W komunikacie możemy przeczytać, że zawodniczka nie była dostępna do kontroli w wyznaczonym przez siebie okienku jednogodzinnym np. od 7:00 do 8:00. W miejscu kontroli pojawiła się po czasie, co zdaniem POLADA było naruszeniem przepisów antydopingowych.
"W związku z tym sprawa łyżwiarki trafi do rozpoznania do Panelu Dyscyplinarnego i Instancji. Zawodniczce grozi maksymalnie kara dwóch lat dyskwalifikacji. Niezależny Członek Panelu Dyscyplinarnego orzekający wcześniej w tej sprawie nie będzie mógł uczestniczyć w kolejnych rozprawach dotyczących sprawy zawodniczki" - czytamy w komunikacie.
Więcej takich informacji znajdziesz na Gazeta.pl
Dziennikarz Radia ZET Mateusz Ligęza przekazał w mediach społecznościowych, że zawieszona została Natalia Maliszewska. "Już oficjalnie mogę przekazać, że Natalia Maliszewska została tymczasowo zawieszona przez unikanie kontroli antydopingowych" - poinformował.

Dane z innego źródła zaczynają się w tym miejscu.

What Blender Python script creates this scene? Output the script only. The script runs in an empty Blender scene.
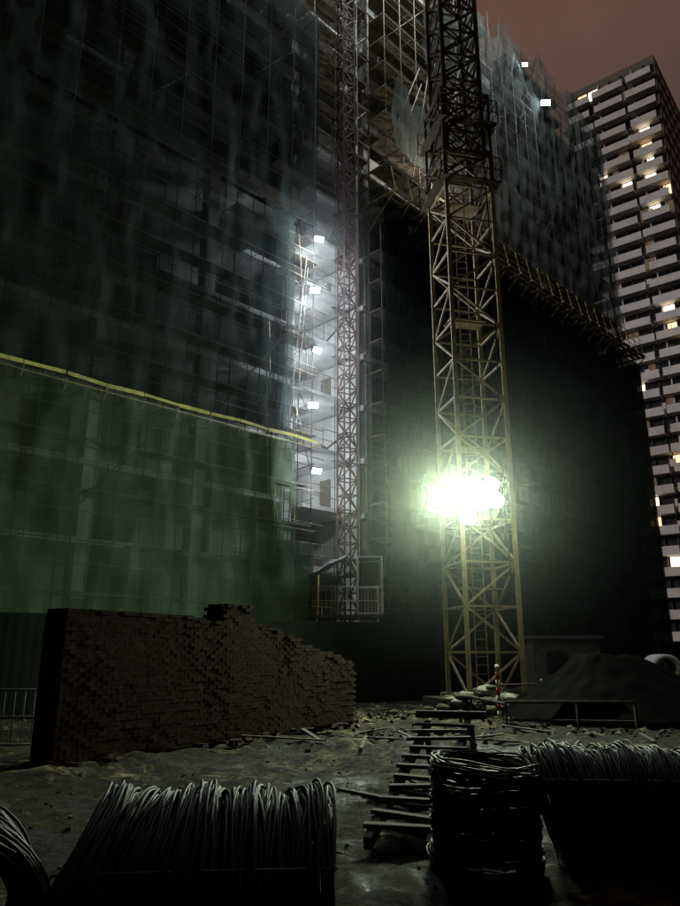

27-latka jest wicemistrzynią świata z 2018 roku w short-tracku na 500 metrów i pięciokrotną medalistką mistrzostw Europy (złoty, dwa srebrne i dwa brązowe medale). Na igrzyskach olimpijskich w Pekinie w 2022 roku odpadała w ćwierćfinałach na dystans 1000 i 1500 metrów.